Trying to ward off unwanted scrutiny from the international community, the current chairman of the Eastern Caribbean Central Bank (ECCB) and its Monetary Council, is not only demanding that a formal inquiry be launched but that participating CIP countries use the regional due diligence system to properly vet applicants.

Keith Mitchell, also Grenada’s prime minister, contended that checks must be made with the CARICOM Implementation Agency for Crime and Security (IMPACS) and the Joint Regional Communication Center as these have the tools to assist government processing applications from foreigners.

“There are reports circulating of some citizenship by investment applicants receiving passports without the regional body getting the data about the applicant and not conducting the relevant due diligence,” Mitchell told Grenadian media. “Despite the fact that some are saying this doesn’t happen in their jurisdiction, the fact is that rumors are out there. I told my colleagues that we have to deal with this. If it’s not true, then we have to confront it. We cannot just say it’s not true because the rumors are circulating, so they have mandated me to get the facts and to examine the issue,” he said.

Currently, St. Kitts, Antigua, Dominica, St. Lucia and Grenada allow foreigners to invest as little as $100,000 to become citizens and obtain local passports once they down pay the cash, invest in property or contribute to specified development projects. St. Vincent has stoutly refused to sign on to the scheme saying it won’t sell its soul for measly foreign dollars.

Competition for ‘souls’ has led to a vast reduction in the minimum investment rates and fears that citizenship and national passports will eventually be devalued.

Already, problems associated with awardees turned out to be wanted persons or to have linked with suspected terror organizations have forced Canadian authorities, for example, to cancel visa free entry for Antiguan citizens and has triggered international scrutiny from law enforcement agencies.

Defending its system of scrutiny, authorities said that “in no instance was any derogatory information disclosed on the applicant,” the island’s government said in a statement. There was nothing to “render him ineligible for grant of travel facilities including visa for Antigua and Barbuda.”

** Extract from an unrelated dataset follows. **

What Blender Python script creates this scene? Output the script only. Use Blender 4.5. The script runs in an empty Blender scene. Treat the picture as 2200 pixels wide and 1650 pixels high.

Many of the participating country say they have turned to the “scheme” to make up for millions in import taxes lost through the regional single market free trade system that allows good manufactured in the bloc of 15 nations to move around with little or no import duties. They also complain that the banana export system to Europe has collapsed, the sugar industry is no longer viable, the international offshore finance sector is not as vibrant as before and that tourism numbers fluctuate, forcing them to seek alternative revenue earners. As well, they point to severe destruction from powerful annual hurricanes.